A number of TEM studies have been performed on the formation of He (Vishnyakov et al., 2002; Stevens and Johnson, 1997; Donnelly et al., 1995a, b; Johnson and Mazey, 1995; Birtcher et al., 1994; Evron et al., 1994; Johnson et al., 1991; Olander and Wongsawaeng, 2006; Marochov and Goodhew, 1988), Ne (Marochov and Goodhew, 1988; Noordhuis and De Hosson, 1991; Luukkainen et al., 1985; Vom Felde et al., 1984), Ar (Olander and Wongsawaeng, 2006; Marochov and Goodhew, 1988), Kr (Oliviero et al., 2010; Lis and Birtcher, 1988; Pagano et al., 1997; Birtcher and Liu, 1989; Rest and Birtcher, 1989; Evans and Mazey, 1985; He et al., 2017) and Xe (Oliviero et al., 2010; Vom Felde et al., 1984; Lis and Birtcher, 1988; Rest and Birtcher, 1989; Ishikawa et al., 1997) precipitates in several materials. TEM diffraction studies on noble gas implanted metals (e.g. Al, Au, Cu, Ni) (Stevens and Johnson, 1997; Donnelly et al., 1995b; Birtcher et al., 1994; Vom Felde et al., 1984; Rossouw and Donnelly, 1985; Lis and Birtcher, 1988; Birtcher and Liu, 1989; Rest and Birtcher, 1989; Evans and Mazey, 1985; Ishikawa et al., 1997) have shown that dense solid precipitates of Ar, Kr and Xe of few nanometres in size can be formed at room temperature. For the same implantation conditions, the size of precipitates in a given material is usually inversely proportional to the elastic moduli of the material (Luukkainen et al., 1985). Despite a number of studies on the formation of noble gas precipitates, a clear differentiation of dense precipitates, low-density gas bubbles, empty voids and the dynamics of their inter-conversion, either under ion implantation or during annealing, still remain very challenging. To date, there are no studies on the precipitates/bubbles of all the noble gases in a single material type to decipher the way in which the atom type, temperature, precipitate size and their density affect their visibility in a TEM. In fact, it is not known at all whether a distinction between the precipitates of various densities and bubbles can be made at all. Therefore, delving into this subject to clarify such issues and lay down certain basic guidelines and criteria could be helpful to a broad community dealing with noble gases and TEM.

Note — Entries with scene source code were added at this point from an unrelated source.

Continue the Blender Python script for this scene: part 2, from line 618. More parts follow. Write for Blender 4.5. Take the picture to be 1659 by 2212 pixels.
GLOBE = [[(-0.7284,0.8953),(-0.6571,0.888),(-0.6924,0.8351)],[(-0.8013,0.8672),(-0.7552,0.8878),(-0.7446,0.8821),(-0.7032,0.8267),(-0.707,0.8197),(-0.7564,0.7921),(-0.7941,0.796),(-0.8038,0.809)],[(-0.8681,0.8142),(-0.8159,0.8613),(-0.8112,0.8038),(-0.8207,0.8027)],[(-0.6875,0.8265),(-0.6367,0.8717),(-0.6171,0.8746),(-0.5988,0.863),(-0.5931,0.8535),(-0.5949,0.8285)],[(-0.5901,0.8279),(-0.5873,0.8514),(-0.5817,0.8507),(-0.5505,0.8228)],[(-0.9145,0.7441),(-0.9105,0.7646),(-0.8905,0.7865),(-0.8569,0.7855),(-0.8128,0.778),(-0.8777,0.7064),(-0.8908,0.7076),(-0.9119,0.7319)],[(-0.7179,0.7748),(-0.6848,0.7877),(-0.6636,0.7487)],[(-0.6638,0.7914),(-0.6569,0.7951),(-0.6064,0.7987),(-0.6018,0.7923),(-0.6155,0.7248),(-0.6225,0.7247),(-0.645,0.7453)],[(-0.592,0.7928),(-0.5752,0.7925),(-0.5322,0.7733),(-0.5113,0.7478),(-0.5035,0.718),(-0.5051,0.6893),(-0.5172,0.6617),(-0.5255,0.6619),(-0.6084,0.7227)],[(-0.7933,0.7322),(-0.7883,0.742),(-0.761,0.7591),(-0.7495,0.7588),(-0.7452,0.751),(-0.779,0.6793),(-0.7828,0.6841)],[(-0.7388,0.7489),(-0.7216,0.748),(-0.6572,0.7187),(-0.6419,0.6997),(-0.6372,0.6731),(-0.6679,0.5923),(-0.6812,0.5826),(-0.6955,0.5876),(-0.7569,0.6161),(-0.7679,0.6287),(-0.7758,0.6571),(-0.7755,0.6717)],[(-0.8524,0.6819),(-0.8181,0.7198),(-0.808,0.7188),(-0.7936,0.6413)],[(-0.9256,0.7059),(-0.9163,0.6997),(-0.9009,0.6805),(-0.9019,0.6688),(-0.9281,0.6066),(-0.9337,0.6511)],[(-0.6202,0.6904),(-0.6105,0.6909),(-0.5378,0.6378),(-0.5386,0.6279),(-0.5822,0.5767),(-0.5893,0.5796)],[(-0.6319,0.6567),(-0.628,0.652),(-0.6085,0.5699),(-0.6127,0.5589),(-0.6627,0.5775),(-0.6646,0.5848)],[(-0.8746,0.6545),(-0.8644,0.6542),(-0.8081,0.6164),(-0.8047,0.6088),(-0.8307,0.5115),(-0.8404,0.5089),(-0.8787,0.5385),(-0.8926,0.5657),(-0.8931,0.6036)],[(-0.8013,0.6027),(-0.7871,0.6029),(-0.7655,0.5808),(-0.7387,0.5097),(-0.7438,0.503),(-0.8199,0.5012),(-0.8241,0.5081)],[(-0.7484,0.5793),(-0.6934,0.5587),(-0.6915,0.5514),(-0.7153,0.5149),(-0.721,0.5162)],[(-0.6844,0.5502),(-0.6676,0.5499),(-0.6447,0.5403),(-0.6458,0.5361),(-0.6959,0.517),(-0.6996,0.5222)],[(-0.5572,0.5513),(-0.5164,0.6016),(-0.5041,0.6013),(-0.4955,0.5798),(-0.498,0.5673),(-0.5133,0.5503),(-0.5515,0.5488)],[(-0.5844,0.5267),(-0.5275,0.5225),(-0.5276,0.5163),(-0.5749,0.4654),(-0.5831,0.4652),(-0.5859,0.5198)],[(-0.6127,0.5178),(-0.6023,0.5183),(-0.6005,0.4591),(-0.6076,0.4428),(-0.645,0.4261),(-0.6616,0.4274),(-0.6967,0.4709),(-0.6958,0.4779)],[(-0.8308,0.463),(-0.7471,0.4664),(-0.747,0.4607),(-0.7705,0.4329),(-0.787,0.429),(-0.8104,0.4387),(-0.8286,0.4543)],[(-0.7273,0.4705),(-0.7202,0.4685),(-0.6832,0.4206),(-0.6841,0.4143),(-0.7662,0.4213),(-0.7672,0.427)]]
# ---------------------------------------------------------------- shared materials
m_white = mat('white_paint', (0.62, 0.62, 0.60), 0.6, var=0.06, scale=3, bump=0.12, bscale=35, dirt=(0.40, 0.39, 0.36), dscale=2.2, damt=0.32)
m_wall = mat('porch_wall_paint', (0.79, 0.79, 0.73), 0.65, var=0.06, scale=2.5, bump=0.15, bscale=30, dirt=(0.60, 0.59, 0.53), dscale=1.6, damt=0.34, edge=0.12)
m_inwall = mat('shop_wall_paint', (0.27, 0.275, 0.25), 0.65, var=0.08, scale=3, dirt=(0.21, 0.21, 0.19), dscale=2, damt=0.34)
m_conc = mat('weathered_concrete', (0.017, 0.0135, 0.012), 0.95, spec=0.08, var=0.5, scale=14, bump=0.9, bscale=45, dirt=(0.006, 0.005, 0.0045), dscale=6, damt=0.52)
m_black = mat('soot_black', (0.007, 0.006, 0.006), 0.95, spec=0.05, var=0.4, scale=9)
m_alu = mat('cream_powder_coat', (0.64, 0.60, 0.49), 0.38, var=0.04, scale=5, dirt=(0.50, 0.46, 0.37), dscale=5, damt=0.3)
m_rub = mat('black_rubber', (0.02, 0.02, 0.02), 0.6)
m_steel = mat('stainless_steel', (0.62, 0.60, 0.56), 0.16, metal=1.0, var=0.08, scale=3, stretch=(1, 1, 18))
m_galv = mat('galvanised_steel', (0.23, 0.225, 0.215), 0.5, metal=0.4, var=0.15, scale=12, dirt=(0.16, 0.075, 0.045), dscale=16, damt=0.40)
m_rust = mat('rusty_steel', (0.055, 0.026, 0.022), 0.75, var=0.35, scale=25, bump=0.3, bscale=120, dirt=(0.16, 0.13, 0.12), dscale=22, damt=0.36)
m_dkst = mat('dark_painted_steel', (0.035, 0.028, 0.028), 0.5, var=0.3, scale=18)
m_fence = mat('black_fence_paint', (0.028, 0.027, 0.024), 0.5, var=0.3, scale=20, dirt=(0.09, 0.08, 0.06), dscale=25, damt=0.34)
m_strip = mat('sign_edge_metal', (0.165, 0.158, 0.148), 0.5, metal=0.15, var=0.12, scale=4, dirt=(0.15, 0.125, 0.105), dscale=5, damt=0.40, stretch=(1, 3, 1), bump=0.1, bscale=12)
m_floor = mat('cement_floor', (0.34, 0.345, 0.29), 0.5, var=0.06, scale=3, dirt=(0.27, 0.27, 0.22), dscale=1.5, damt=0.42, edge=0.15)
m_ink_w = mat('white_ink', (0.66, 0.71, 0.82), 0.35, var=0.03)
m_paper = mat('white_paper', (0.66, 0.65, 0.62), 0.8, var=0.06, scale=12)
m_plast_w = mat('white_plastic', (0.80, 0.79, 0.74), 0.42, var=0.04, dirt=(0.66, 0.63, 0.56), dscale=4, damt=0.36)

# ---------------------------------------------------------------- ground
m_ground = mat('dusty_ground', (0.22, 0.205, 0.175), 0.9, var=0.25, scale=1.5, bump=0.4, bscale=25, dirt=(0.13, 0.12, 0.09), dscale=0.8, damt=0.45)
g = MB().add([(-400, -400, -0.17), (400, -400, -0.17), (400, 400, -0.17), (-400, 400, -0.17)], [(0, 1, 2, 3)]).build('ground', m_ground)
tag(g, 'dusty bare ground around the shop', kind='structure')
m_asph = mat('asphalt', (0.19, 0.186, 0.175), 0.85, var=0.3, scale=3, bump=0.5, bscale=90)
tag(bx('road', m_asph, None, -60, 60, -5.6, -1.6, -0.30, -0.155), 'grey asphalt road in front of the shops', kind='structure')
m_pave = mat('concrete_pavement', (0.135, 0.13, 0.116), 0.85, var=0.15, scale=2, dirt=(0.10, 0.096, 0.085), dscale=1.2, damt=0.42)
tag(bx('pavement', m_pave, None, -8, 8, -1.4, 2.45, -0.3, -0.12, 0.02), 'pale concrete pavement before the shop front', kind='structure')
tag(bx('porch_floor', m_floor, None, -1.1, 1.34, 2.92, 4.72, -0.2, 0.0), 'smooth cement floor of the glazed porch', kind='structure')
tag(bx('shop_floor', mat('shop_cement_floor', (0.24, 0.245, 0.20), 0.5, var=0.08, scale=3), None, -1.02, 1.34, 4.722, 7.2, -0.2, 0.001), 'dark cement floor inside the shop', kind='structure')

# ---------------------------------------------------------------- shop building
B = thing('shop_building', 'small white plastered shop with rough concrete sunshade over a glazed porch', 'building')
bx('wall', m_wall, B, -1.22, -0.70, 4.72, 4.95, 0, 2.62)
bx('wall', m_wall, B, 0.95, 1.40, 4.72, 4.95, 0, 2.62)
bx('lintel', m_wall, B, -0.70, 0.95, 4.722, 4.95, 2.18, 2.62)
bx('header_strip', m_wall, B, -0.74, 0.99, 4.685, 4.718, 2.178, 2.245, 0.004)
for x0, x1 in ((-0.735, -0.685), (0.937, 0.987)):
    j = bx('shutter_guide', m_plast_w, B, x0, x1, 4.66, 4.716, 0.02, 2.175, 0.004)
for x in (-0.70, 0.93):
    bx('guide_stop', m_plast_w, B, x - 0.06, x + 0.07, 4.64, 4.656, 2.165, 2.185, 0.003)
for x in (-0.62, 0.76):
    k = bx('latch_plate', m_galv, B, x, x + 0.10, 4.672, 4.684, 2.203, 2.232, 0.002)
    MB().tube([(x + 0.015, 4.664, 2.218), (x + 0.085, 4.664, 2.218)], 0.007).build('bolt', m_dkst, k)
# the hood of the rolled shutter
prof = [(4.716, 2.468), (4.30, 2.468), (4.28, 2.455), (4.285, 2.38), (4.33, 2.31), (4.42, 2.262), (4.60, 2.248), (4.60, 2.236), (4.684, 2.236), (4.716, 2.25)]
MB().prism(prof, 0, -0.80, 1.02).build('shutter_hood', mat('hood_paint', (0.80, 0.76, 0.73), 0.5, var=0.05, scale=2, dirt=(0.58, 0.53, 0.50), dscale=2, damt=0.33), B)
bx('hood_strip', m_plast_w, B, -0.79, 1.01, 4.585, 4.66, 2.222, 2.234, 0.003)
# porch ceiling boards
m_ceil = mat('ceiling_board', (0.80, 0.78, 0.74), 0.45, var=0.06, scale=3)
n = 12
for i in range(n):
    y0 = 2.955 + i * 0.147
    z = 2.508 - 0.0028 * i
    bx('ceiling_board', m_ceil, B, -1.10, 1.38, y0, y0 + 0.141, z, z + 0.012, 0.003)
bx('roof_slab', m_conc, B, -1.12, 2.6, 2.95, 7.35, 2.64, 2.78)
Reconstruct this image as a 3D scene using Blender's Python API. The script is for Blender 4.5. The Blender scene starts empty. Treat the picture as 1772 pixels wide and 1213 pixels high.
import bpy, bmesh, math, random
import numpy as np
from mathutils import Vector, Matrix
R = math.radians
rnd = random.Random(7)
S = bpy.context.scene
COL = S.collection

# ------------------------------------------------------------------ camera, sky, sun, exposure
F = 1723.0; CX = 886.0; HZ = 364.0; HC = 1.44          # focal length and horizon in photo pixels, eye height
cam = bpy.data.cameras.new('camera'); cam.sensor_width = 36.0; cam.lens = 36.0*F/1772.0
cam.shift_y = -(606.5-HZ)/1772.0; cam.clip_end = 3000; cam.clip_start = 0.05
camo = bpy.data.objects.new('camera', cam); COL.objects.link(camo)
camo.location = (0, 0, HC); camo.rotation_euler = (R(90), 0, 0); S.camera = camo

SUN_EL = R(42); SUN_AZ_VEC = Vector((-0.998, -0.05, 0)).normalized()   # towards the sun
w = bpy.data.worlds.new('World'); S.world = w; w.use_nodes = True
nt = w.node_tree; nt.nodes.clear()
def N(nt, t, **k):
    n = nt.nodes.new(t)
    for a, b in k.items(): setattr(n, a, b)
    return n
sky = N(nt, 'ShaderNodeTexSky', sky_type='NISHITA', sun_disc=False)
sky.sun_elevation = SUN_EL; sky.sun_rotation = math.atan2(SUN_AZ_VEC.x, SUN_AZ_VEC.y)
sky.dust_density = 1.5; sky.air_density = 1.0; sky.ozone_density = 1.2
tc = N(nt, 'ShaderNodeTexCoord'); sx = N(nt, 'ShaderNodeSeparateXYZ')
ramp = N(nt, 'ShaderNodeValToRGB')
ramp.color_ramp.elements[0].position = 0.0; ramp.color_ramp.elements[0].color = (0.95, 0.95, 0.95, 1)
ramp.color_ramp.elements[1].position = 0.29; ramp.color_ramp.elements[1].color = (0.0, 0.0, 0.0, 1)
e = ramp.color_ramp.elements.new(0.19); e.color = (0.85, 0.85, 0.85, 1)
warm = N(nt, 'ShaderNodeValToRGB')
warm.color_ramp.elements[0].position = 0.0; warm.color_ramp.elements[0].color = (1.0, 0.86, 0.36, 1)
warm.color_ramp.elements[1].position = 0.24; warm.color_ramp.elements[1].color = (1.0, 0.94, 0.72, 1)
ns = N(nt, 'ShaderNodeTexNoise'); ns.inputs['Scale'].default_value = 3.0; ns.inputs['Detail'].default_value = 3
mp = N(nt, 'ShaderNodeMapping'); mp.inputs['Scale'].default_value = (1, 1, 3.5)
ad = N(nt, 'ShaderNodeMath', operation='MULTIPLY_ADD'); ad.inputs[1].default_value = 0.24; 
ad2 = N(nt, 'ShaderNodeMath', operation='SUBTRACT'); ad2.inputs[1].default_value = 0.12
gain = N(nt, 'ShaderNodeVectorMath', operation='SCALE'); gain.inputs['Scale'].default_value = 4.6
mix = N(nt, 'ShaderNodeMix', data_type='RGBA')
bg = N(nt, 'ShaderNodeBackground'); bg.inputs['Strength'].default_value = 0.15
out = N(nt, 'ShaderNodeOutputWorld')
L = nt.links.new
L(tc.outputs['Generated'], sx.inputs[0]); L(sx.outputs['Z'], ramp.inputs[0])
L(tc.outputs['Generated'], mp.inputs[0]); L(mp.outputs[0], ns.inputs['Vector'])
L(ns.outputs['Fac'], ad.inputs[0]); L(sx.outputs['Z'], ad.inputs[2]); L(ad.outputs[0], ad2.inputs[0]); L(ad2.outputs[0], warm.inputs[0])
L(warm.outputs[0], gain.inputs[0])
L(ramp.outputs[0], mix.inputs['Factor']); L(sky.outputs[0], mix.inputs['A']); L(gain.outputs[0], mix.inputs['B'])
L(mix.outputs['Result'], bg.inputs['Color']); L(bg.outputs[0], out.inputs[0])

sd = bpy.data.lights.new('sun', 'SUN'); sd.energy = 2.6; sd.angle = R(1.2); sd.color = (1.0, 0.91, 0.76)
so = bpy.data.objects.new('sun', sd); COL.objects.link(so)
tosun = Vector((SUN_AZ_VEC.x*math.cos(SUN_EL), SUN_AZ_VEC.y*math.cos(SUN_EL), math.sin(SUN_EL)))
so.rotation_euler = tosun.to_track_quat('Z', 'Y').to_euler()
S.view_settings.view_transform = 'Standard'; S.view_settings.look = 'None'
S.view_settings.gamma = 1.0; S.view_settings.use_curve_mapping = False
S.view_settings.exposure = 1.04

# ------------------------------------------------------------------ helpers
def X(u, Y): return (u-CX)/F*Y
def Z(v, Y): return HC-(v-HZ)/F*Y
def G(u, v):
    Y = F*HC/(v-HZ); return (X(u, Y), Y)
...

With all these issues in mind, our goal in the current article is to present studies of the precipitates of all the noble gases (except radon) in a single material. The studies were performed on a complex borosilicate glass referred as SON68 which is a French nuclear waste glass (see Table S3 in the supplementary information for its composition). The reason to select this material for this study was its complexity which reduces the diffusion coefficient and favours the precipitation of noble gases at room temperature. The work will address some of the issues raised above and highlight the complexities and possible solutions in ambiguous situations. Furthermore, we will also present results on the simulations of the TEM images of precipitates and voids using Monte-Carlo methods to address the effect of the atom type, size and density of the precipitates on their visibility.